Synthesis of Metal Oxide Nanoparticles by Rapid, High-Temperature 3D Microwave Heating

Microwave-assisted fabrication has propelled the recent synthesis and processing approaches of various nanomaterials. However, in most previous studies, the synthesis temperature is limited to below 1100 K, which restricts its application. Here, a rapid, in situ 3D heating method to manufacture well-dispersed metal oxide nanoparticles on a 3D carbonized wood (denoted as C-wood) host using microwaves as the driving power is reported. The moderate electronic conductivity of C-wood contributes to the local Joule heating and the good thermal conductivity guarantees the rapid 3D heating of the overall material. The temperature of the C-wood increases from room temperature to approximate to 2200 K in 4 s (approximate to 550 K s(-1)), stabilizing to 1400 K, and then cooling back down to room temperature within 2 s.

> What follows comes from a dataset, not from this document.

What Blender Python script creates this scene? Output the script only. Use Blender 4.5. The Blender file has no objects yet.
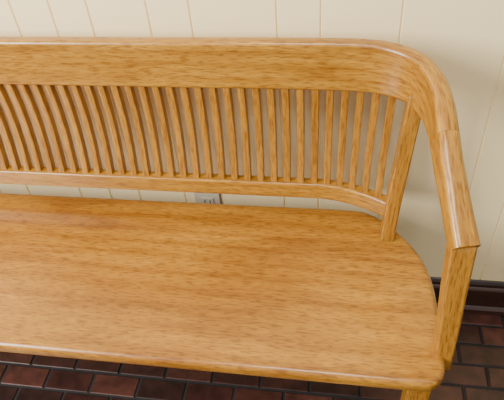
import bpy, bmesh, math, random
from mathutils import Vector, Matrix
random.seed(4)
D=bpy.data; COL=bpy.context.scene.collection

# ---------------------------------------------------------------- helpers
def link(o,parent=None):
    COL.objects.link(o)
    if parent: o.parent=parent
    return o
def mesh_obj(name,verts,faces,mat,parent=None,smooth=True,uvs=None,recalc=True,wn=False):
    me=D.meshes.new(name); me.from_pydata([tuple(v) for v in verts],[],faces)
    if uvs is not None:
        uv=me.uv_layers.new(name="UVMap")
        k=0
        for fi,f in enumerate(faces):
            for j in range(len(f)):
                uv.data[k].uv=uvs[fi][j]; k+=1
    me.materials.append(mat)
    me.update()
    if recalc:
        bm=bmesh.new(); bm.from_mesh(me); bmesh.ops.recalc_face_normals(bm,faces=bm.faces); bm.to_mesh(me); bm.free()
    if smooth:
        for p in me.polygons: p.use_smooth=True
    o=link(D.objects.new(name,me),parent)
    if wn:
        m=o.modifiers.new('weighted','WEIGHTED_NORMAL'); m.weight=80
    return o
def rrect(w,h,r,n=4):
    r=min(r,w*.49,h*.49); pts=[]
    for cx,cy,a0 in((w/2-r,h/2-r,0),(-w/2+r,h/2-r,90),(-w/2+r,-h/2+r,180),(w/2-r,-h/2+r,270)):
        for i in range(n+1):
            a=math.radians(a0+90*i/n); pts.append((cx+r*math.cos(a),cy+r*math.sin(a)))
    return pts
def catmull(P,n):
    P=[Vector(p) for p in P]; out=[]
    for i in range(len(P)-1):
        p0=P[max(i-1,0)];p1=P[i];p2=P[i+1];p3=P[min(i+2,len(P)-1)]
        for k in range(n):
            t=k/n
            out.append(.5*((2*p1)+(-p0+p2)*t+(2*p0-5*p1+4*p2-p3)*t*t+(-p0+3*p1-3*p2+p3)*t**3))
    out.append(P[-1].copy()); return out
def sweep(name,rows,mat,parent,side0=None,n=4,e=.003,wn=True):
    """rows: list of (pos Vector, w, h, r, tangent or None). w = horizontal thickness, h = height"""
    pts=[r[0] for r in rows]; N=len(rows); V=[];F=[];U=[]
    L=[random.uniform(0,7)]; vo=random.uniform(0,5)
    for i in range(1,N): L.append(L[-1]+(pts[i]-pts[i-1]).length)
    rings=[]
    for i,(p,w,h,r,tan) in enumerate(rows):
        t=(pts[min(i+1,N-1)]-pts[max(i-1,0)]).normalized()
        if tan: t=tan
        up=Vector((0,0,1)) if side0 is None else side0
        s=t.cross(up).normalized(); u=s.cross(t).normalized()
        rings.append((p,s,u,w,h,r,t))
    full=[]
    def ring(R,k=0.0,off=0.0):
        p,s,u,w,h,r,t=R
        return [p+t*off+s*a+u*b for a,b in rrect(w-2*k,h-2*k,max(r-k,.0004),n)]
    full.append((ring(rings[0],e,0),L[0])); full.append((ring(rings[0],0,e),L[0]+e))
    for i in range(1,N-1): full.append((ring(rings[i]),L[i]))
    full.append((ring(rings[-1],0,-e),L[-1]-e)); full.append((ring(rings[-1],e,0),L[-1]))
    m=len(full[0][0])
    for R,_ in full: V+=R
    for i in range(len(full)-1):
        per=vo
        for j in range(m):
            k=(j+1)%m
            a=i*m+j;b=i*m+k;c=(i+1)*m+k;d=(i+1)*m+j
            F.append((a,b,c,d))
            l=(V[a]-V[b]).length
            u0,u1=full[i][1],full[i+1][1]
            U.append(((u0,per),(u0,per+l),(u1,per+l),(u1,per)))
            per+=l
    F.append(tuple(range(m))); U.append([(full[0][1],.01*j) for j in range(m)])
    q=(len(full)-1)*m
    F.append(tuple(q+j for j in range(m))[::-1]); U.append([(full[-1][1],.01*j) for j in range(m)])
    o=mesh_obj(name,V,F,mat,parent,True,U,wn=wn)
    return o
def bar(name,a,b,w,h,mat,parent,r=.004,side=None):
    a=Vector(a);b=Vector(b)
    return sweep(name,[(a.lerp(b,i/3),w,h,r,0) for i in range(4)],mat,parent,side0=side,n=3)
def box(name,lo,hi,mat,parent=None,bev=.003):
    bm=bmesh.new(); bmesh.ops.create_cube(bm,size=1)
    lo=Vector(lo);hi=Vector(hi)
    for v in bm.verts: v.co=Vector([(lo[i]+hi[i])/2+v.co[i]*(hi[i]-lo[i]) for i in range(3)])
    if bev: bmesh.ops.bevel(bm,geom=bm.edges[:],offset=bev,segments=2,affect='EDGES')
    me=D.meshes.new(name); bm.to_mesh(me); bm.free(); me.materials.append(mat)
    return link(D.objects.new(name,me),parent)

# ---------------------------------------------------------------- materials
def nodes(name):
    m=D.materials.new(name); m.use_nodes=True; nt=m.node_tree
    return m,nt,nt.nodes,nt.links,nt.nodes['Principled BSDF']
def ramp(ns,stops):
    r=ns.new('ShaderNodeValToRGB'); el=r.color_ramp.elements
    while len(el)<len(stops): el.new(.5)
    for e,(p,c) in zip(el,stops): e.position=p; e.color=(*c,1)
    return r
def oak(name,scale,pore,uv=False,base=(.375,.172,.0150),dark=(.255,.100,.007),light=(.455,.226,.026),rough=.32,blotch=False,pf=.75,fig=None,fleck=None):
    m,nt,ns,lk,bs=nodes(name)
    tc=ns.new('ShaderNodeTexCoord'); out=tc.outputs['UV' if uv else 'Object']
    def noise(sc,detail,dist=0.,rgh=.55):
        mp=ns.new('ShaderNodeMapping'); mp.inputs['Scale'].default_value=sc
        lk.new(out,mp.inputs['Vector'])
        n=ns.new('ShaderNodeTexNoise'); n.inputs['Scale'].default_value=1; n.inputs['Detail'].default_value=detail
        n.inputs['Distortion'].default_value=dist; n.inputs['Roughness'].default_value=rgh
        lk.new(mp.outputs[0],n.inputs['Vector']); return n
    def mul(a,b,f=1.):
        x=ns.new('ShaderNodeMix'); x.data_type='RGBA'; x.blend_type='MULTIPLY'; x.inputs[0].default_value=f
        lk.new(a,x.inputs[6]); lk.new(b,x.inputs[7]); return x.outputs[2]
    g1=noise(scale,5,.8,.65)
    g2=noise(pore,2)
    r1=ramp(ns,[(.28,dark),(.5,base),(.72,light)])
    lk.new(g1.outputs[0],r1.inputs[0])
    r2=ramp(ns,[(.38,(.52,.42,.30)),(.50,(1,1,1))])
    lk.new(g2.outputs[0],r2.inputs[0])
    last=mul(r1.outputs[0],r2.outputs[0],pf)
    if fig:
        mp=ns.new('ShaderNodeMapping'); mp.inputs['Scale'].default_value=fig; lk.new(out,mp.inputs['Vector'])
        wv=ns.new('ShaderNodeTexWave'); wv.bands_direction='Y'; wv.inputs['Scale'].default_value=1
        wv.inputs['Distortion'].default_value=9; wv.inputs['Detail'].default_value=2.5; wv.inputs['Detail Scale'].default_value=.5
        lk.new(mp.outputs[0],wv.inputs['Vector'])
        rf=ramp(ns,[(0,(.80,.72,.62)),(.4,(1,1,1))]); lk.new(wv.outputs[0],rf.inputs[0])
        last=mul(last,rf.outputs[0],.7)
    if fleck:
        f=noise(fleck,3,1.2)
        rk=ramp(ns,[(.58,(1,1,1)),(.68,(1.18,1.22,1.35))]); lk.new(f.outputs[0],rk.inputs[0])
        last=mul(last,rk.outputs[0])
    if blotch:
        b=noise((1.8,4.5,1),4,.4)
        rb=ramp(ns,[(.34,(.86,.76,.62)),(.6,(1.07,1.07,1.10))]); lk.new(b.outputs[0],rb.inputs[0])
        last=mul(last,rb.outputs[0])
        sp=ns.new('ShaderNodeSeparateXYZ'); lk.new(out,sp.inputs[0])
        dv=ns.new('ShaderNodeMath'); dv.operation='DIVIDE'; dv.inputs[1].default_value=.098; lk.new(sp.outputs[1],dv.inputs[0])
        fl=ns.new('ShaderNodeMath'); fl.operation='FLOOR'; lk.new(dv.outputs[0],fl.inputs[0])
        wn=ns.new('ShaderNodeTexWhiteNoise'); wn.noise_dimensions='1D'; lk.new(fl.outputs[0],wn.inputs['W'])
        rw=ramp(ns,[(0,(.92,.88,.83)),(1,(1.04,1.03,1.02))]); lk.new(wn.outputs[0],rw.inputs[0])
        last=mul(last,rw.outputs[0])
    lk.new(last,bs.inputs['Base Color'])
    bp=ns.new('ShaderNodeBump'); bp.inputs['Strength'].default_value=.14; bp.inputs['Distance'].default_value=.001
    lk.new(g2.outputs[0],bp.inputs['Height']); lk.new(bp.outputs[0],bs.inputs['Normal'])
    rr=noise((6,14,6),3); mr=ns.new('ShaderNodeMapRange'); mr.inputs[3].default_value=rough-.08; mr.inputs[4].default_value=rough+.12
    lk.new(rr.outputs[0],mr.inputs[0]); lk.new(mr.outputs[0],bs.inputs['Roughness'])
    bs.inputs['Coat Weight'].default_value=.35; bs.inputs['Coat Roughness'].default_value=.20
    return m
oak_seat=oak('oak_seat',(3.5,26,26),(40,260,260),blotch=True,fig=(.9,7,1),fleck=(16,80,1),pf=.7)
oak_rail=oak('oak_rail_uv',(4,45,1),(36,260,1),uv=True,fig=(1.4,11,1),fleck=(24,110,1))
oak_z=oak('oak_slat_uv',(5,70,1),(35,330,1),uv=True,base=(.34,.148,.014),dark=(.19,.070,.006),light=(.43,.20,.023))
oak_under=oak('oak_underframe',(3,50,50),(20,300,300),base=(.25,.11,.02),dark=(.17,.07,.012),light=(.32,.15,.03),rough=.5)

def wall_mat():
    m,nt,ns,lk,bs=nodes('cream_paint')
    tc=ns.new('ShaderNodeTexCoord'); n=ns.new('ShaderNodeTexNoise'); n.inputs['Scale'].default_value=3; n.inputs['Detail'].default_value=4
    lk.new(tc.outputs['Object'],n.inputs['Vector'])
    r=ramp(ns,[(.3,(.91,.745,.42)),(.7,(.93,.775,.45))]); lk.new(n.outputs[0],r.inputs[0]); lk.new(r.outputs[0],bs.inputs['Base Color'])
    n2=ns.new('ShaderNodeTexNoise'); n2.inputs['Scale'].default_value=120; lk.new(tc.outputs['Object'],n2.inputs['Vector'])
    bp=ns.new('ShaderNodeBump'); bp.inputs['Strength'].default_value=.12; bp.inputs['Distance'].default_value=.002
    lk.new(n2.outputs[0],bp.inputs['Height']); lk.new(bp.outputs[0],bs.inputs['Normal'])
    bs.inputs['Roughness'].default_value=.5
    return m
cream=wall_mat()
def flat_mat(name,col,rough=.5,sc=25):
    m,nt,ns,lk,bs=nodes(name)
    tc=ns.new('ShaderNodeTexCoord'); n=ns.new('ShaderNodeTexNoise'); n.inputs['Scale'].default_value=sc; n.inputs['Detail'].default_value=6
    lk.new(tc.outputs['Object'],n.inputs['Vector'])
    r=ramp(ns,[(.3,[c*.55 for c in col]),(.7,[min(1,c*1.45) for c in col])]); lk.new(n.outputs[0],r.inputs[0]); lk.new(r.outputs[0],bs.inputs['Base Color'])
    bs.inputs['Roughness'].default_value=rough
    return m
base_m=oak('dark_stained_trim',(3,60,60),(20,300,300),base=(.035,.012,.007),dark=(.016,.006,.004),light=(.06,.02,.010),rough=.35)
plastic=flat_mat('ivory_plastic',(.62,.56,.42),.35,3)
black=flat_mat('slot_black',(.02,.02,.02),.6)
brickm=[flat_mat('brick_a',(.040,.0135,.010),.32),flat_mat('brick_b',(.030,.0105,.0085),.30),flat_mat('brick_c',(.055,.018,.013),.36),flat_mat('brick_d',(.021,.009,.0075),.32)]
mortar=flat_mat('dark_mortar',(.006,.005,.005),.8)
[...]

The preloaded precursor salts rapidly decompose and form ultrafine (approximate to 11 nm) metal oxide nanoparticles on the surface of the C-wood during the rapid quenching. The process takes place in air, which helps prevent the metal oxides from being reduced by the carbon. The 3D heating method offers an effective route to the rapid and scalable synthesis of metal oxide nanoparticles.